I usually don’t have any difficulty deciding on the title for a piece. I’ll know it either before I start writing, or it will come to me within the first week of drafting. With this work however, I struggled the entire way, switching the title almost everyday for the entire time I was writing it. I honestly thought my inspiration was coming from sand – everything and anything sand. It began with investigations into microscopic images of sand taken from different places around the world (important side-note: I’m delighted to say it’s now my new hobby to collect sand samples from wherever I go, and to use my husband’s professional-grade microscope / camera set up to create similar images). And that evolved as I read more about sand and how it’s tied into technology and is becoming a diminishing resource.
Then I turned to literature, in particular, fiction: Neil Gaiman’s ‘Sandman’ graphic novels; at least here I found myself closer to understanding what I was searching for and why I couldn’t settle on a title. There’s a moment just after we meet John Constantine (the current Constantine, from which many generations of supernatural experts are involved with the Sandman to some degree – the Netflix adaptation uses a Joanna here, instead), and he’s thinking about how he’s been meaning to investigate “this Sandman”. He alleviates this thought by making the following comment:

“One thing I’ve learned. You can know anything. It’s all there. You just have to find it”.

Naturally, in the next frame we see the Sandman knocking at Constantine’s door.
Gaiman, via Constantine, laid down his word and it was very much a palm-to-the-face moment for me. Right then, I not only realized I was not writing a piece about sand, but that the music had been screaming at me the whole time… in C (…sea). The answer had very much already been there.

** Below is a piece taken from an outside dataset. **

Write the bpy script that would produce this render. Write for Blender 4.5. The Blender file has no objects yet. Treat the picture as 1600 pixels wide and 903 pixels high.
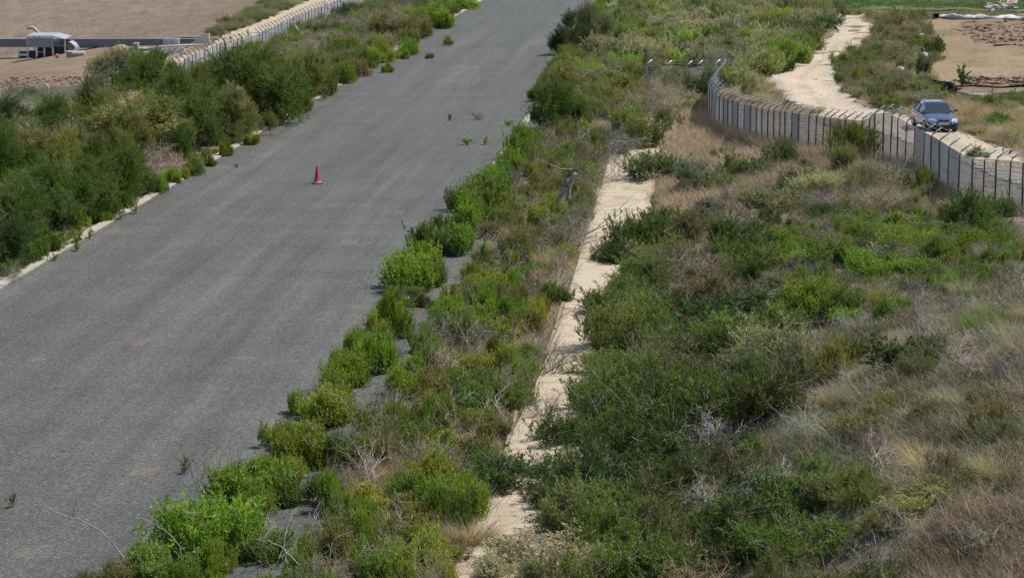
import bpy, math
import numpy as np
from mathutils import Vector, Matrix

R = math.radians
scene = bpy.context.scene
COL = scene.collection
rng = np.random.default_rng(11)

# ------------------------------------------------------------------ camera
CAM_H = 12.0
F = 3556.0                      # focal length in photo pixels (photo 1600 x 903)
HORIZON = -200.0
PITCH = math.atan((451.5 - HORIZON) / F)
cam = bpy.data.cameras.new('camera')
cam.sensor_width = 36.0
cam.lens = F / 1600 * 36
cam.clip_start = 0.5
cam.clip_end = 9000
cam_o = bpy.data.objects.new('camera', cam)
cam_o.location = (0, 0, CAM_H)
cam_o.rotation_euler = (math.pi / 2 - PITCH, 0, 0)
COL.objects.link(cam_o)
scene.camera = cam_o

# ------------------------------------------------------------------ light
SUN_EL, SUN_AZ = R(58), R(80)   # azimuth from +Y towards +X
w = bpy.data.worlds.new('World')
scene.world = w
w.use_nodes = True
nt = w.node_tree
sky = nt.nodes.new('ShaderNodeTexSky')
sky.sky_type = 'NISHITA'
sky.sun_disc = False
sky.sun_elevation = SUN_EL
sky.sun_rotation = SUN_AZ
nt.links.new(sky.outputs[0], nt.nodes['Background'].inputs[0])
nt.nodes['Background'].inputs[1].default_value = 0.095
sl = bpy.data.lights.new('sun', 'SUN')
sl.energy = 3.9
sl.angle = R(0.5)
sl.color = (1, 0.955, 0.89)
so = bpy.data.objects.new('sun', sl)
sv = Vector((math.sin(SUN_AZ) * math.cos(SUN_EL), math.cos(SUN_AZ) * math.cos(SUN_EL), math.sin(SUN_EL)))
so.rotation_euler = (-sv).to_track_quat('-Z', 'Y').to_euler()
COL.objects.link(so)
scene.view_settings.view_transform = 'Standard'
scene.view_settings.look = 'None'
scene.view_settings.exposure = 0.75
scene.view_settings.gamma = 1.0
scene.cycles.max_bounces = 5
scene.cycles.diffuse_bounces = 3
scene.cycles.transmission_bounces = 3
scene.cycles.transparent_max_bounces = 4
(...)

This work is a dance suite. Each movement takes its inspiration from a traditional baroque dance style. Traditionally every piece in the suite is in the same key and I had written all five and a half movements mostly in C (that half movement actually exists in order to correct one of the earlier movements not ending in C). And the whole time I was thinking about Stradbroke Island, where the world premiere of this piece will be played. As a child, teenager, and young adult, I spent a lot of time on both South and North Stradbroke islands. I love sand. I love camping on the beach and ending up with a sleeping back full of gritty, immovable patches of it. The only thing I love more than sand though, is water. And in the back of my overly-complicated-creative brain I had been thinking about it the whole time – while very much connected to sand (even the deserts, as my dear husband reminded me, were once the bottoms of oceans), water actually creates it, moulds it, and files it down over time. The point is though, that water takes precedence - for both me and over the existence and purpose of sand. So, combining this revelation with those poignant words from Gaiman/Constantine: If looking without a clouded perspective, it can take just one moment to find what you’re looking for, because it’s already there.